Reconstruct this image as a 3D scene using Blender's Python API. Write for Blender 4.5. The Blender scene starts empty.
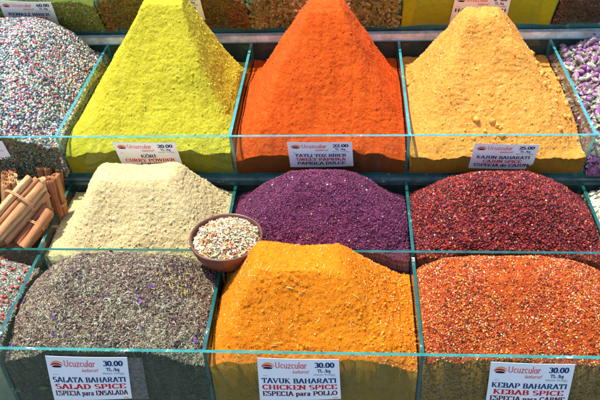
import bpy, math, random
import numpy as np
from mathutils import Matrix, Vector
rng = np.random.default_rng(7)
random.seed(7)
SC = bpy.context.scene
COL = SC.collection

# ------------------------------------------------------------------ camera
F_PX = 730.0
def nrm(v):
    v = np.asarray(v, float); return v / np.linalg.norm(v)
def vp(px, py): return nrm([px - 300, -(py - 200), -F_PX])
AY = vp(350, -378)
AX = -vp(-10000, 150); AX = nrm(AX - AY * AX.dot(AY))
AZ = np.cross(AX, AY)
RM = np.array([AX, AY, AZ])
def ray(px, py): return RM @ np.array([(px - 300) / F_PX, -(py - 200) / F_PX, -1.0])
def aty(px, py, y):
    r = ray(px, py); return r * y / r[1]
def atz(px, py, z):
    r = ray(px, py); return r * z / r[2]
def onplane(px, py, p0, n):
    r = ray(px, py); return r * (np.dot(p0, n) / np.dot(r, n))
cd = bpy.data.cameras.new('camera'); cam = bpy.data.objects.new('camera', cd); COL.objects.link(cam)
m4 = np.eye(4); m4[:3, :3] = RM
cam.matrix_world = Matrix(m4.tolist())
cd.sensor_width = 36; cd.lens = 36 * F_PX / 600; cd.clip_start = .01; cd.clip_end = 500
SC.camera = cam

# ------------------------------------------------------------------ materials
def mat(name):
    m = bpy.data.materials.new(name); m.use_nodes = True
    nt = m.node_tree; nt.nodes.clear()
    out = nt.nodes.new('ShaderNodeOutputMaterial')
    return m, nt, out
def N(nt, t, **kw):
    n = nt.nodes.new(t)
    for k, v in kw.items():
        if k.startswith('i_'):
            n.inputs[k[2:].replace('_', ' ')].default_value = v
        else: setattr(n, k, v)
    return n
def ramp(nt, fac, stops):
    r = nt.nodes.new('ShaderNodeValToRGB'); e = r.color_ramp.elements
    while len(e) > 1: e.remove(e[-1])
    e[0].position = stops[0][0]; e[0].color = (*stops[0][1], 1)
    for p, c in stops[1:]:
        k = e.new(p); k.color = (*c, 1)
    nt.links.new(fac, r.inputs[0]); return r.outputs[0]
def powder(name, c, dark=.72, light=1.12, rough=.95, grain=1.0, speck=None, tint=None):
    """dry powder: mottled colour, fine grain bump, optional specks of another colour"""
    m, nt, out = mat(name); L = nt.links.new
    tc = N(nt, 'ShaderNodeTexCoord')
    n1 = N(nt, 'ShaderNodeTexNoise'); n1.inputs['Scale'].default_value = 90; n1.inputs['Detail'].default_value = 9; n1.inputs['Roughness'].default_value = .72
    L(tc.outputs['Object'], n1.inputs['Vector'])
    c = np.array(c)
    t2 = np.array(tint) if tint is not None else c * light
    col = ramp(nt, n1.outputs['Fac'], [(.28, tuple(c * dark)), (.5, tuple(c)), (.75, tuple(np.minimum(t2, .9)))])
    if speck:
        for (sc_, thr, sc_col) in speck:
            v = N(nt, 'ShaderNodeTexVoronoi'); v.inputs['Scale'].default_value = sc_
            L(tc.outputs['Object'], v.inputs['Vector'])
            sep = N(nt, 'ShaderNodeSeparateColor'); L(v.outputs['Color'], sep.inputs[0])
            a = N(nt, 'ShaderNodeMath', operation='LESS_THAN'); L(v.outputs['Distance'], a.inputs[0]); a.inputs[1].default_value = .38
            b = N(nt, 'ShaderNodeMath', operation='LESS_THAN'); L(sep.outputs[0], b.inputs[0]); b.inputs[1].default_value = thr
            f = N(nt, 'ShaderNodeMath', operation='MULTIPLY'); L(a.outputs[0], f.inputs[0]); L(b.outputs[0], f.inputs[1])
            mx = N(nt, 'ShaderNodeMix', data_type='RGBA'); L(f.outputs[0], mx.inputs[0]); L(col, mx.inputs[6]); mx.inputs[7].default_value = (*sc_col, 1)
            col = mx.outputs[2]
    p = N(nt, 'ShaderNodeBsdfPrincipled'); p.inputs['Roughness'].default_value = rough
    p.inputs['Specular IOR Level'].default_value = .15
    L(col, p.inputs['Base Color'])
    n2 = N(nt, 'ShaderNodeTexNoise'); n2.inputs['Scale'].default_value = 330; n2.inputs['Detail'].default_value = 6; n2.inputs['Roughness'].default_value = .8
    L(tc.outputs['Object'], n2.inputs['Vector'])
    b = N(nt, 'ShaderNodeBump'); b.inputs['Strength'].default_value = 1.0 * grain; b.inputs['Distance'].default_value = .0022
    L(n2.outputs['Fac'], b.inputs['Height']); L(b.outputs[0], p.inputs['Normal'])
    L(p.outputs[0], out.inputs[0]); return m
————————
# Problem statement
Everything from the first line of the listing above through the line that contains "COL = SC.collection" is to be restated word for word, minus the pictures.

# Result
Reconstruct this image as a 3D scene using Blender's Python API. Write for Blender 4.5. The Blender scene starts empty.
import bpy, math, random
import numpy as np
from mathutils import Matrix, Vector
rng = np.random.default_rng(7)
random.seed(7)
SC = bpy.context.scene
COL = SC.collection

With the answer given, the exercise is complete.